Realizing that the catalog market was hitting a wall, the family started looking for capital to expand its lucrative retail business. At the same time, some members of the family wanted to cash out. That's why the Cinaders decided to sell for $560 million. Texas Pacific Group got 60% of the company; the older generation of Cinaders, including Arthur, took its money and retired, while Emily gained the title of chairman and 19% of the company.

It's hard to recognize the troubled J. Crew of 1997 in its envy-inducing performance today. And at first glance it's hard to see what Mark Sarvary, a guy who was not long ago touting the improved Parmesan flavor in Lean Cuisine's chicken fettuccine, has in common with J. Crew. "Well, I like clothes," he jokes while giving a tour of the company's Greenwich Village headquarters. "I've always worn them." But as Emily Woods says warmly, "He got J. Crew. He really got it." (Terribly important in a company that employees have joked is a cult.) She and Texas Pacific Group hired Sarvary, who had worked with TPG partner Dick Boyce at the San Francisco office of the consulting firm Bain & Co.

Sarvary understood that he had to take the powerful brand the Cinaders had created and give it the room and focus to grow (first, by getting rid of some tangential catalog businesses). And he realized that while the core J. Crew catalog might never again be a huge growth engine, it nevertheless served as the best advertisement for the J. Crew fantasy. Even better, the company's years as a combination catalog and retail company made it a natural when it came to selling over the Web. (Emily's brother, Arthur Jr., launched the Website in his living room in 1996.) After all, J. Crew had been picking, packing, and shipping merchandise for years. "Many people talk about being multichannel retailers," Sarvary says. "We just are."

Fourteen percent of J. Crew's sales now come via the Web--vs. 22% through the catalog--and transactions cost the company a fraction as much through the Web as through the catalog. Part of the success of the Website comes from the fact that the site looks and feels so J. Crew, says Darrell Rigby, head of retail consulting at Bain. Lehman Brothers estimates that this year the Website should bring in more than $130 million in sales.

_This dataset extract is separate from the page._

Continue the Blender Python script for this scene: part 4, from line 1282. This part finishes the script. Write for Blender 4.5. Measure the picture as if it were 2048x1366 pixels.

But Sarvary's biggest revenue builder has been retail stores, which are now 64% of the business and growing. He added 16 new stores in 1999 and another 23 so far this year, bringing the total to 103. (At the same time, Sarvary has reduced the costs of building new stores from $184 to $132 a square foot.) He plans to add 30 more next year and to increase the number of stores by 30% a year for the foreseeable future. His reasoning is easy to understand. The average J. Crew store brings in $4.4 million a year and turns an unusually high profit of 26% at the store level.

"They're on top of their market, and stores like the Gap aren't right now," says Lehman analyst Susan Jansen. She points out that J. Crew, by steering away from extreme looks (such as Banana Republic's recent push into everything purple), maintains a steady comparable-store growth rate of between 3% and 5% a year. Although J. Crew appeals to a largely young crowd--"Our sweet spot is someone of about 28," says Sarvary--it doesn't get swept up in fashion trends as much as the once hot Abercrombie & Fitch, whose boxy sweaters fell out of favor with young women when fashion suddenly switched to the fitted and feminine. (In June 1999, Abercrombie's same-store sales were up 18%; a year later they had dropped 14%.) "They rode the youth wave up, and now they're riding it down," says Bain's Rigby.

What excites analysts about J. Crew's winning formula is that there's so much room to expand it. "We're vastly underpenetrated," Sarvary says. "There are about 300 prime locations to open stores in the U.S. We're only in 103 of them." If that growth should wane, there are always line extensions. Gap has had success with kids' clothes; Banana Republic has a housewares line. J. Crew had done virtually none of that before it introduced bath and body products this fall. And Sarvary says there's certainly the possibility of international expansion (it's currently using its $90 million licensing business in Japan as a kind of test lab), even if he's concentrating on the U.S. now.

So while the company's earnings are still in negative territory because of interest on the debt it took on in the 1997 buyout, cash flow (defined as earnings before deductions for interest, taxes, depreciation, and amortization) has nearly tripled since 1997, from $26.5 million to $78 million this year, estimates Lehman's Jansen, who says 2000 revenues should hit $788 million.

Not bad for a guy who, two years ago, knew more about TV dinners than the difference between petal and root. "Mark constantly gets harassed with 'You don't come from the industry,' " says J. Crew President Trudy Sullivan, who recently returned to the company after leaving to head Kids "R" Us. "But maybe that's good, because retailers aren't known for their innovative management. J. Crew has always been a company that's done the hard things well and the easy things not so well. We have a tremendous brand, but the business processes and the operational processes have been a learning curve for us." Mark Sarvary has put this business ahead of the curve.